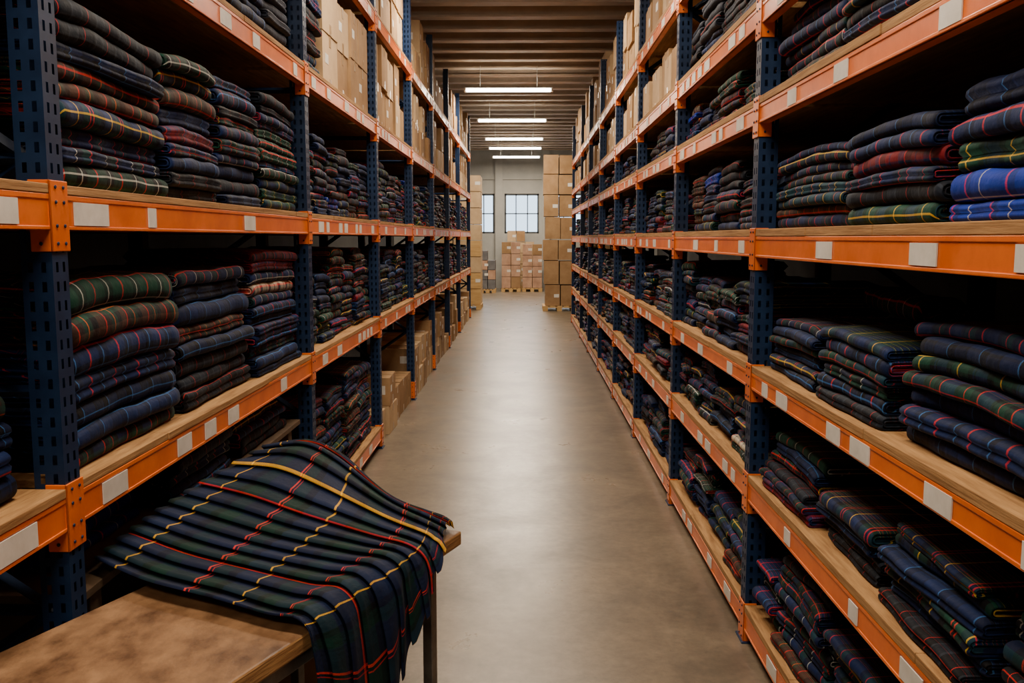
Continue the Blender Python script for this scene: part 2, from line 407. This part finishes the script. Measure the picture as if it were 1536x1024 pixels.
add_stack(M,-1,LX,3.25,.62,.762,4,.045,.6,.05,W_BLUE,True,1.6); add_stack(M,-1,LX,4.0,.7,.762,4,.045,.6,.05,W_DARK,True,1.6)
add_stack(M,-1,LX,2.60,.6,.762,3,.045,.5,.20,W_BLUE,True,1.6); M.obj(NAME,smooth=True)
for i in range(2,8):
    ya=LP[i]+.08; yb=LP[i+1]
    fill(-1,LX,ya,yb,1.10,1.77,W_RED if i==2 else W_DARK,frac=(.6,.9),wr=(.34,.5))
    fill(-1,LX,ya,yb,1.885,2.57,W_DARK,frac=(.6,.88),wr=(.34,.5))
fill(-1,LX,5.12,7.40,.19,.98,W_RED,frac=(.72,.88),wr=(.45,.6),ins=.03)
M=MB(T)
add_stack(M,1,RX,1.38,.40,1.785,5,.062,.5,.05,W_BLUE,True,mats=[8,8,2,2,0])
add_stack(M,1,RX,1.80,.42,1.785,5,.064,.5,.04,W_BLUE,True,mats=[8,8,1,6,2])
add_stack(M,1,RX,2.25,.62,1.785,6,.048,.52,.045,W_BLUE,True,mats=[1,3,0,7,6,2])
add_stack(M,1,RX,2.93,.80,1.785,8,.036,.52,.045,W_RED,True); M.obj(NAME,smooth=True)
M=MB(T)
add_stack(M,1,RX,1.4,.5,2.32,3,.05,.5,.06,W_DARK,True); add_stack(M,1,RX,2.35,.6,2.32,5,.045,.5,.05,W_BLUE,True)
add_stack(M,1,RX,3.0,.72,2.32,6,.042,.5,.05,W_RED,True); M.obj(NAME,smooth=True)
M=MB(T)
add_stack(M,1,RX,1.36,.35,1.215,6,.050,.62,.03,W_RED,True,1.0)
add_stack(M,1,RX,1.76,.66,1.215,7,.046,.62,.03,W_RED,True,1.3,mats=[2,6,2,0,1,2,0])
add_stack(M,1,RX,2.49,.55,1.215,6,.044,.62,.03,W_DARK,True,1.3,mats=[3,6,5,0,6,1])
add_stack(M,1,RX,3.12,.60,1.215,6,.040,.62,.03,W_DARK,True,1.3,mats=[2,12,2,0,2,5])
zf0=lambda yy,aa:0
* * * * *
What you will do:
Omit the pictures, then quote the rest of the material above exactly.

Exercise output:
Continue the Blender Python script for this scene: part 2, from line 407. This part finishes the script. Measure the picture as if it were 1536x1024 pixels.
add_stack(M,-1,LX,3.25,.62,.762,4,.045,.6,.05,W_BLUE,True,1.6); add_stack(M,-1,LX,4.0,.7,.762,4,.045,.6,.05,W_DARK,True,1.6)
add_stack(M,-1,LX,2.60,.6,.762,3,.045,.5,.20,W_BLUE,True,1.6); M.obj(NAME,smooth=True)
for i in range(2,8):
    ya=LP[i]+.08; yb=LP[i+1]
    fill(-1,LX,ya,yb,1.10,1.77,W_RED if i==2 else W_DARK,frac=(.6,.9),wr=(.34,.5))
    fill(-1,LX,ya,yb,1.885,2.57,W_DARK,frac=(.6,.88),wr=(.34,.5))
fill(-1,LX,5.12,7.40,.19,.98,W_RED,frac=(.72,.88),wr=(.45,.6),ins=.03)
M=MB(T)
add_stack(M,1,RX,1.38,.40,1.785,5,.062,.5,.05,W_BLUE,True,mats=[8,8,2,2,0])
add_stack(M,1,RX,1.80,.42,1.785,5,.064,.5,.04,W_BLUE,True,mats=[8,8,1,6,2])
add_stack(M,1,RX,2.25,.62,1.785,6,.048,.52,.045,W_BLUE,True,mats=[1,3,0,7,6,2])
add_stack(M,1,RX,2.93,.80,1.785,8,.036,.52,.045,W_RED,True); M.obj(NAME,smooth=True)
M=MB(T)
add_stack(M,1,RX,1.4,.5,2.32,3,.05,.5,.06,W_DARK,True); add_stack(M,1,RX,2.35,.6,2.32,5,.045,.5,.05,W_BLUE,True)
add_stack(M,1,RX,3.0,.72,2.32,6,.042,.5,.05,W_RED,True); M.obj(NAME,smooth=True)
M=MB(T)
add_stack(M,1,RX,1.36,.35,1.215,6,.050,.62,.03,W_RED,True,1.0)
add_stack(M,1,RX,1.76,.66,1.215,7,.046,.62,.03,W_RED,True,1.3,mats=[2,6,2,0,1,2,0])
add_stack(M,1,RX,2.49,.55,1.215,6,.044,.62,.03,W_DARK,True,1.3,mats=[3,6,5,0,6,1])
add_stack(M,1,RX,3.12,.60,1.215,6,.040,.62,.03,W_DARK,True,1.3,mats=[2,12,2,0,2,5])
zf0=lambda yy,aa:0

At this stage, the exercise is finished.